Over the past ten years, there has been a significant presence of dance performances and choreography exhibitions in important museums around the world. Examples include: Centre Georges Pompidou (Paris), MoMA PS1 (New York), ICA Boston (Boston), Tate Modern (London), Hayward Gallery (London), Whitney Museum (New York), and Museu de Arte do Rio de Janeiro (Rio de Janeiro), among others. The current discussion about dance in the museum is being developed by theorists from the fields of dance, choreography, performance, time-based arts, and art history, such as André Lepecki (Brazil), Boris Charmatz (France), Xavier Le Roy (France), Bojana Cvejic (Serbia), Marcella Lista (France), and Claire Bishop (UK), among others.

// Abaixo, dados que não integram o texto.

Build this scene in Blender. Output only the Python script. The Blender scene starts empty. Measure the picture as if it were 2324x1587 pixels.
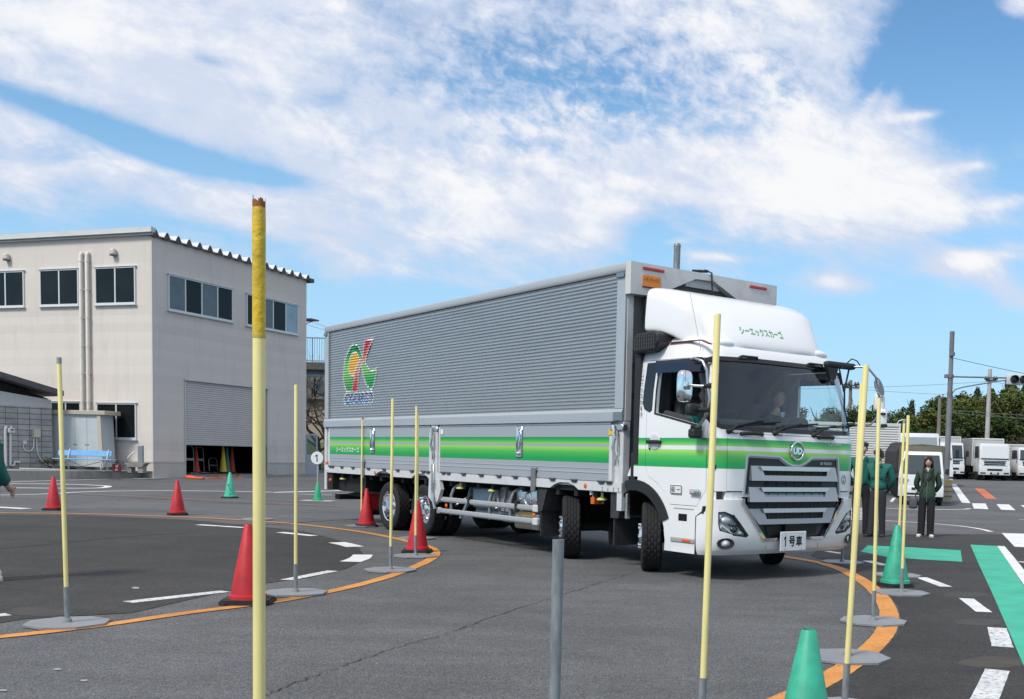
import bpy, bmesh, math, random
from math import sin, cos, pi, radians, sqrt, atan2, exp
from mathutils import Vector, Matrix, noise
R = random.Random(11)
sc = bpy.context.scene
COL = sc.collection
# ---------------------------------------------------------------- camera
FPX, PITCH, ROLL, CAMH, CX, CY = 2357.926, -0.0704692, 0.0260907, 1.380176, 1480.7955, 1207.8928
SW, SH = 2324.0, 1587.0
def camera():
    cd = bpy.data.cameras.new('Camera'); co = bpy.data.objects.new('Camera', cd); COL.objects.link(co)
    cd.sensor_fit = 'HORIZONTAL'; cd.sensor_width = 36.0; cd.lens = FPX/SW*36.0
    cd.shift_x = (SW/2-CX)/SW; cd.shift_y = (CY-SH/2)/SW
    cd.clip_start = 0.05; cd.clip_end = 3000
    c, s = cos(PITCH), sin(PITCH)
    right0 = Vector((1, 0, 0)); fwd = Vector((0, c, s)); up0 = Vector((0, -s, c)); down0 = -up0
    cr, sr = cos(ROLL), sin(ROLL)
    right = right0*cr - down0*sr; down = right0*sr + down0*cr
    m = Matrix((( right.x, -down.x, -fwd.x, 0), (right.y, -down.y, -fwd.y, 0), (right.z, -down.z, -fwd.z, CAMH), (0, 0, 0, 1)))
    co.matrix_world = m
    sc.camera = co
camera()
def ray(px, py):
    a, b = px-CX, py-CY
    c, s = cos(-ROLL), sin(-ROLL)
    X = (a*c-b*s)/FPX; Y = (a*s+b*c)/FPX
    c, s = cos(PITCH), sin(PITCH)
    return X, c+Y*s, s-Y*c
# ---------------------------------------------------------------- view
sc.view_settings.view_transform = 'Standard'; sc.view_settings.look = 'None'
sc.view_settings.exposure = 0.22; sc.view_settings.gamma = 1.0
sc.render.film_transparent = False
try:
    sc.cycles.max_bounces = 8; sc.cycles.transparent_max_bounces = 24
    sc.cycles.caustics_reflective = False; sc.cycles.caustics_refractive = False
    sc.cycles.sample_clamp_indirect = 4.0
except Exception: pass
# ---------------------------------------------------------------- sun
SUN_DIR = Vector((-0.42, -0.50, 0.76)).normalized()      # towards the sun
sd = bpy.data.lights.new('Sun', 'SUN'); so = bpy.data.objects.new('Sun', sd); COL.objects.link(so)
sd.energy = 2.7; sd.angle = radians(12); sd.color = (1.0, 0.955, 0.88)
so.rotation_euler = SUN_DIR.to_track_quat('Z', 'Y').to_euler(); so.location = (0, 0, 60)
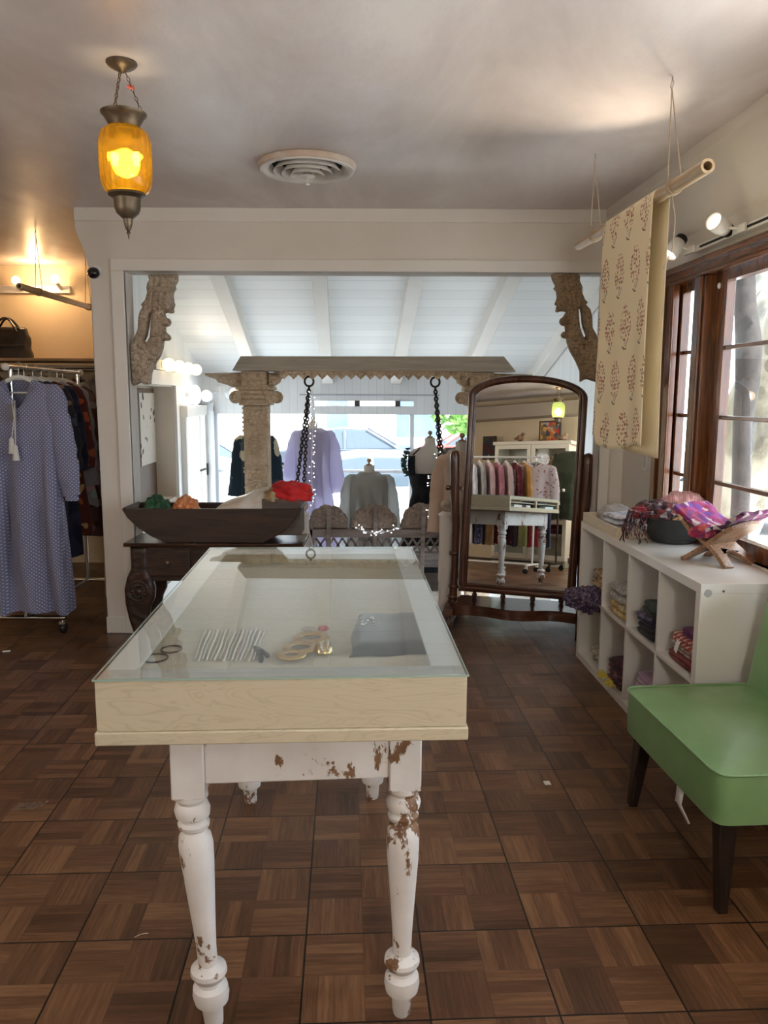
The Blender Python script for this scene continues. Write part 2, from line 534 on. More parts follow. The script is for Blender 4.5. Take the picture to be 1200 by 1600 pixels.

Dance in the museum redefines the notion of visuality in the field of visual arts, offering MAC-USP visitors new experiences through a museum open to non-pictorial and non-sculptural proposals—those that bring elements of time, space, and movement. In turn, the museum enables dance to imagine a public space that potentially allows for new formats of exhibition, preservation of artworks, and the production and sharing of knowledge about the dancing body and choreographic research.
The dialogue between dance, choreography, and the museum becomes a space where the expansion of these languages can be achieved through shifts in practices and meanings. These projects represent a reinvestment in the museum as an experimental space.